After the war, Hornet went on a cruise to the West Indies and then was sent to Copenhagen, Denmark, in 1818. After making another trip to the Mediterranean in 1819, Hornet returned to the United States. She was based at Key West and Pensacola, Florida, to assist in ending piracy in the Caribbean Sea. Hornet captured the pirate schooner Moscow on 29 October 1821 off the coast of Santo Domingo and continued patrolling the Caribbean for several more years.

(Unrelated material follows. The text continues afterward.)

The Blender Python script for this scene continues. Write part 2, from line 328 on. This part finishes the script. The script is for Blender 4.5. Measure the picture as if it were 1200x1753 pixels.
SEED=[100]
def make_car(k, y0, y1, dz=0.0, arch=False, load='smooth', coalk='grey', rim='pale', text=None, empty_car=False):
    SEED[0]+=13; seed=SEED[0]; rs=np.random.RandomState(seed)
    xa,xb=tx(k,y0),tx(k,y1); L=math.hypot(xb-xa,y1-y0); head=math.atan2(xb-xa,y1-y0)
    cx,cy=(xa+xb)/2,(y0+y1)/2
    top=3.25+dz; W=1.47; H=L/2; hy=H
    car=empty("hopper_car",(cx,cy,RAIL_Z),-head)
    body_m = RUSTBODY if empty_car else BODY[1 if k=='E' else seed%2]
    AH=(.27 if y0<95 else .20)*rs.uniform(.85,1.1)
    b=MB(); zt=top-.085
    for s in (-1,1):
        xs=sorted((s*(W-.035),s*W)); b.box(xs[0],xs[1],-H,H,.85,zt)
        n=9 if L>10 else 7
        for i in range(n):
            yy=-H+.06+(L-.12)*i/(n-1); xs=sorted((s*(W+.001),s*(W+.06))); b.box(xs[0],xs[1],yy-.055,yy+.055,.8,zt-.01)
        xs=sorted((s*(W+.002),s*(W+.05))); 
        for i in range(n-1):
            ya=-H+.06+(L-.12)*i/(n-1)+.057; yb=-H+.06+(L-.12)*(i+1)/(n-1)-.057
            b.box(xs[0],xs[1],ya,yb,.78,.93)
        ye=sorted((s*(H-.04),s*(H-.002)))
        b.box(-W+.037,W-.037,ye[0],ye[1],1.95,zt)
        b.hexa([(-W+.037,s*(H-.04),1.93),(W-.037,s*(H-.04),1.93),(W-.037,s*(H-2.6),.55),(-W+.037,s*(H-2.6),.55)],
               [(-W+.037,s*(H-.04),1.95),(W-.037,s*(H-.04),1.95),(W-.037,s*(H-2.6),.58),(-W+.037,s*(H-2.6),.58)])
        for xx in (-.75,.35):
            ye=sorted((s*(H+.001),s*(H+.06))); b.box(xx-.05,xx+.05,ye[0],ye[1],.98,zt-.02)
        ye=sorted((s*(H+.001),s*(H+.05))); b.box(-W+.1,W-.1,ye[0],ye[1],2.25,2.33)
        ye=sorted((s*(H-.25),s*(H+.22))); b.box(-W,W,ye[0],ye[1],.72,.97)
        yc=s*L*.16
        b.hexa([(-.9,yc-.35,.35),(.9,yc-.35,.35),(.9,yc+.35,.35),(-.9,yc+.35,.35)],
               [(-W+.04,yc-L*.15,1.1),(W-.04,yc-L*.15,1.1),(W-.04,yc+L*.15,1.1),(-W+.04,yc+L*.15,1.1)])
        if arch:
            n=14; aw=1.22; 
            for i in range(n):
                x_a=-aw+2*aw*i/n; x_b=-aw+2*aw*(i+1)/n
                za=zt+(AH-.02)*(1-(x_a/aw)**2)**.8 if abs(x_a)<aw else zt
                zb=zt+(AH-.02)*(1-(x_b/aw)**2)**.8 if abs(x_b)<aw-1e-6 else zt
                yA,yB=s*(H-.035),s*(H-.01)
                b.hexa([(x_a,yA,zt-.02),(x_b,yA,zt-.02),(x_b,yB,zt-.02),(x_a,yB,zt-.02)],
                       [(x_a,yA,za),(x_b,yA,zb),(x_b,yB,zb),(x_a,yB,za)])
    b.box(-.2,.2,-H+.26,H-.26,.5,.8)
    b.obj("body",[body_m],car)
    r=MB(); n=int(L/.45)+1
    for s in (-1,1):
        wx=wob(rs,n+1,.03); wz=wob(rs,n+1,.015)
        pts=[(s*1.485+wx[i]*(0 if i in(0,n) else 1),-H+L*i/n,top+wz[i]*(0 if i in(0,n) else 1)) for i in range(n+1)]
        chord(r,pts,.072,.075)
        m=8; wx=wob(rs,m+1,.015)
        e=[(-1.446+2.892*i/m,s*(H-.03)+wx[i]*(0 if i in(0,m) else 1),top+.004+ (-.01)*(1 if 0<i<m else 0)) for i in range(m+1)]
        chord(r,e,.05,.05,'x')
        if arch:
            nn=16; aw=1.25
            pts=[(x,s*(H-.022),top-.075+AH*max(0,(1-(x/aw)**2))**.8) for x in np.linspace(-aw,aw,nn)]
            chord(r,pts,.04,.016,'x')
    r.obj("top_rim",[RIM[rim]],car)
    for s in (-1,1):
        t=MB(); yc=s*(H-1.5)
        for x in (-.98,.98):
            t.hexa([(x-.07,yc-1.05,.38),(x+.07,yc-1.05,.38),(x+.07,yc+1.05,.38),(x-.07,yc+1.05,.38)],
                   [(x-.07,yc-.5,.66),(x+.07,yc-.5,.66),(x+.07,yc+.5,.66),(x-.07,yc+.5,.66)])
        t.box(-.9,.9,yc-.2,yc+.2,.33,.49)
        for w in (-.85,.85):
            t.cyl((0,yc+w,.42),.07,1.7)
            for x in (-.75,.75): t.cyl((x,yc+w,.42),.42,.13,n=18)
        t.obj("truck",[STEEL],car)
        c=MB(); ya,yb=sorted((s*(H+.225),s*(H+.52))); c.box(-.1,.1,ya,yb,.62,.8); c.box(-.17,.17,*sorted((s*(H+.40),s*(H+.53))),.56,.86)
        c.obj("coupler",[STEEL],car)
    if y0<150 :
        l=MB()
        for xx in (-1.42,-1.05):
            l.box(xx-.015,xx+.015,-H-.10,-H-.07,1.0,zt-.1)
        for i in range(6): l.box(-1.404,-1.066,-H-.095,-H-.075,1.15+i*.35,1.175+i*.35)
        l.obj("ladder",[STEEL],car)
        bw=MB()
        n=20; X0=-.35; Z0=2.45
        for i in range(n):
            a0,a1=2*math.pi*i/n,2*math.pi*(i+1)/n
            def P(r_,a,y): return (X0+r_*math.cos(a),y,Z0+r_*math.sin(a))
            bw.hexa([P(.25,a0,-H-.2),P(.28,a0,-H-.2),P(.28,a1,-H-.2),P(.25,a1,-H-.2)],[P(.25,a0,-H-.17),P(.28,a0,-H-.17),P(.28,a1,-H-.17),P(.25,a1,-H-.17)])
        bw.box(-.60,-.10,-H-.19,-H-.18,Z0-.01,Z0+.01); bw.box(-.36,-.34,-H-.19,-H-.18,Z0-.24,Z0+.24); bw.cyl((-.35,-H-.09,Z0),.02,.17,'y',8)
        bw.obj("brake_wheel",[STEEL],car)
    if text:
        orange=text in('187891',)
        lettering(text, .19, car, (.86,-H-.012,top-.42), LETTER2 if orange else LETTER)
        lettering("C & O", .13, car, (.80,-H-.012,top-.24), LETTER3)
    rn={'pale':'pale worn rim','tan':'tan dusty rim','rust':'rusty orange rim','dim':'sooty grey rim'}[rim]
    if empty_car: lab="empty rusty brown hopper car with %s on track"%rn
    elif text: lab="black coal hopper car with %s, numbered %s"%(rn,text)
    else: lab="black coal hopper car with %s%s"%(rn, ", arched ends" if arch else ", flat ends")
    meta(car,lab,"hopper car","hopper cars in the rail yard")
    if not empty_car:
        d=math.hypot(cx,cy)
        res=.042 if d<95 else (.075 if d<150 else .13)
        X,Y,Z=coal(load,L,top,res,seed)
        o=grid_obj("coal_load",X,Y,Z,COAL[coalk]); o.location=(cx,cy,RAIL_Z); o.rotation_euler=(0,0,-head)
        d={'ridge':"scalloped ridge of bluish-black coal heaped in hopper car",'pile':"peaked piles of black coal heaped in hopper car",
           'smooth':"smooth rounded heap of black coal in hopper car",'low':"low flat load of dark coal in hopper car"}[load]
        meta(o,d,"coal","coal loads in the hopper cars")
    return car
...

Hornet left her base at Pensacola on 4 March 1829 and set course for the coast of Mexico. She was never heard from again. On 27 October 1829, the commander of the US Navy’s West Indies Squadron received information that USS Hornet had been dismasted in a gale off Tampico, Mexico, on 29 September 1829 and had foundered with the loss of all hands. It was a sad end to one of the finest ships in America’s young Navy.